State how many lines of the entries hold the string "this", and output nothing but that count.
========================================
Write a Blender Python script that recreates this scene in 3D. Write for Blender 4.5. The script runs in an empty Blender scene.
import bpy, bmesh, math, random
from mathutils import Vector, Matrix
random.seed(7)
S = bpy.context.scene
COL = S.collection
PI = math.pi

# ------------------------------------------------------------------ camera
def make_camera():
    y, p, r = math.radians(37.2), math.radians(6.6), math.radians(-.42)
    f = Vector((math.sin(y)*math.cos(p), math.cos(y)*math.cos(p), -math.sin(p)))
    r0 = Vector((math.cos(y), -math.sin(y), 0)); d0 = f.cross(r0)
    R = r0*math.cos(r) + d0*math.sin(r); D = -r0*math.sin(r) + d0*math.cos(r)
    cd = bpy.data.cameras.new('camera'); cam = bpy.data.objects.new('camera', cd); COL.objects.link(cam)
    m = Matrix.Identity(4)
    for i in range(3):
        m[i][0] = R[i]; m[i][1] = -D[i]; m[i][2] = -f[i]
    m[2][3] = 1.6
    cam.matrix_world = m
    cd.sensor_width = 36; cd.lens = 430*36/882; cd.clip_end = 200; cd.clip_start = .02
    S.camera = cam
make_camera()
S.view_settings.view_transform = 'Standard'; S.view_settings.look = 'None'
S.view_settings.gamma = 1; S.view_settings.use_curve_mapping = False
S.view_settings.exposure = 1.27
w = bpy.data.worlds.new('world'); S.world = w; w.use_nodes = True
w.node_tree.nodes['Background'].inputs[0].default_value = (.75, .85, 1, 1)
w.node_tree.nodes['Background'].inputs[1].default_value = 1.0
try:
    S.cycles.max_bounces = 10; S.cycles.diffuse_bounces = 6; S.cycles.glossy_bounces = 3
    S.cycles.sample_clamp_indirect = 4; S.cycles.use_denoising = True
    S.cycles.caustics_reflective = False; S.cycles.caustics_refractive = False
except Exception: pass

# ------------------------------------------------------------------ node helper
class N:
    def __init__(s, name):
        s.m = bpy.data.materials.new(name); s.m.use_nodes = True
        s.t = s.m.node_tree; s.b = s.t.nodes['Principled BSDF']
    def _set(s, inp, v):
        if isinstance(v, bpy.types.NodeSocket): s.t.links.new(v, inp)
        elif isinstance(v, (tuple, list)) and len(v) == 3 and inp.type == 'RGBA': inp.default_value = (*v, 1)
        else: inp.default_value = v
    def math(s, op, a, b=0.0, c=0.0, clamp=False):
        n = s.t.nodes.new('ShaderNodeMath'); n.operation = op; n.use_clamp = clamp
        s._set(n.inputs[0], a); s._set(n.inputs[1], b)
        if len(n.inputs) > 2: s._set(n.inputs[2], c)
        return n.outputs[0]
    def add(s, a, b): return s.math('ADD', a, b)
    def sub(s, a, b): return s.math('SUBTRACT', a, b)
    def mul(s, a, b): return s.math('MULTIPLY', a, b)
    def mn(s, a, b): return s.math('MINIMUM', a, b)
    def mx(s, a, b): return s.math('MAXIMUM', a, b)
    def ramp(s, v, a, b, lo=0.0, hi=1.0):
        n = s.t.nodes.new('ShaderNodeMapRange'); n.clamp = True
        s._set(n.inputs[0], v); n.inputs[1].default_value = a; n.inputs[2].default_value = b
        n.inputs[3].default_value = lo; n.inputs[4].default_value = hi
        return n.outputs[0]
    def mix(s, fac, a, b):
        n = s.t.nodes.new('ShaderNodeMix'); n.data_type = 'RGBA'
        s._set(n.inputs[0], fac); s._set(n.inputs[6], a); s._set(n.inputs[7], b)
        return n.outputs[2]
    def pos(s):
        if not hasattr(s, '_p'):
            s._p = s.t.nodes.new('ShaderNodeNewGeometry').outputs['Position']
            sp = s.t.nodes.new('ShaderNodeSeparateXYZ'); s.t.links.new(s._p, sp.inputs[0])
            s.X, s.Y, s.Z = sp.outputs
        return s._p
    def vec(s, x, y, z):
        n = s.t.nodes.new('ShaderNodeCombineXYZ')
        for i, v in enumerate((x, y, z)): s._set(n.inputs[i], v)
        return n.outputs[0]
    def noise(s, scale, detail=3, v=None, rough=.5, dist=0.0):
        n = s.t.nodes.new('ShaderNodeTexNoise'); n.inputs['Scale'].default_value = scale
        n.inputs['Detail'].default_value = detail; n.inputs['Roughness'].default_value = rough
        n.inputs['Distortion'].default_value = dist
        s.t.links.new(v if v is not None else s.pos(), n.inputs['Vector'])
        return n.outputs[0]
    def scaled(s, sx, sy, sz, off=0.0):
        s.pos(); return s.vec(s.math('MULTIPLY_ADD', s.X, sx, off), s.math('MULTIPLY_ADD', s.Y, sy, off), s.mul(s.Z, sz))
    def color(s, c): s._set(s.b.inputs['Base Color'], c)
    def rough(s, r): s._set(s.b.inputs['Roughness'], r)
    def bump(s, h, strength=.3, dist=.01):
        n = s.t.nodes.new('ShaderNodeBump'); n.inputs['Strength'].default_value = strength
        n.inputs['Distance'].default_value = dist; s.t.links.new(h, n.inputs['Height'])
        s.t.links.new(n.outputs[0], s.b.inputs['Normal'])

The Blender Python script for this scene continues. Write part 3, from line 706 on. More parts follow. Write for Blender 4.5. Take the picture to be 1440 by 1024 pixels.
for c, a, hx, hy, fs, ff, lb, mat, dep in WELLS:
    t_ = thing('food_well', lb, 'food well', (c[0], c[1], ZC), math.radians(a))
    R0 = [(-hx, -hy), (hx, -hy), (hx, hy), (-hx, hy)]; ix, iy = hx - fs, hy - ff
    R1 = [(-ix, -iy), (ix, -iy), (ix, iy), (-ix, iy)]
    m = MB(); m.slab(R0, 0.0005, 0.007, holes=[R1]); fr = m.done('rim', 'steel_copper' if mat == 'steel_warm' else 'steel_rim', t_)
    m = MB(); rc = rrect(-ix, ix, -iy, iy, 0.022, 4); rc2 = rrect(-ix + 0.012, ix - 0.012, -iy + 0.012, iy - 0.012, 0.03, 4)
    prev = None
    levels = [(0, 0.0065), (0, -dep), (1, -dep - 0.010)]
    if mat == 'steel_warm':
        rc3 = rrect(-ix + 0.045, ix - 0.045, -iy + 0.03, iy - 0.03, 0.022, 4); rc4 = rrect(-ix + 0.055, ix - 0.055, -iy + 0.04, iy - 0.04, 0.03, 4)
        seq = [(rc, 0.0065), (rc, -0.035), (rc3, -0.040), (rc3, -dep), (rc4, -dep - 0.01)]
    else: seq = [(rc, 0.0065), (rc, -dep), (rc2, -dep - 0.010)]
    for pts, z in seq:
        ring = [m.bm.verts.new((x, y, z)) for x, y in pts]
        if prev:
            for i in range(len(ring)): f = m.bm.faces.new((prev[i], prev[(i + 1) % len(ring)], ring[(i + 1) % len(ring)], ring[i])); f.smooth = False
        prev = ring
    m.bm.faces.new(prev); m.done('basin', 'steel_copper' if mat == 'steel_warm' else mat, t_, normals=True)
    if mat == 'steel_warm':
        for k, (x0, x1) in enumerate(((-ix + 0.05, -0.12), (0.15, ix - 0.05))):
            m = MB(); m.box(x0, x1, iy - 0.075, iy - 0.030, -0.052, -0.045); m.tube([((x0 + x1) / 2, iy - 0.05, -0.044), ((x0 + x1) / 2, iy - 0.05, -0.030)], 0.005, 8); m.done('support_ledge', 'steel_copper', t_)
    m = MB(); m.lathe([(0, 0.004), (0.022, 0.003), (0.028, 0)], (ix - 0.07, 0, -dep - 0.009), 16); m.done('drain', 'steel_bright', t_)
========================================
### Output below
2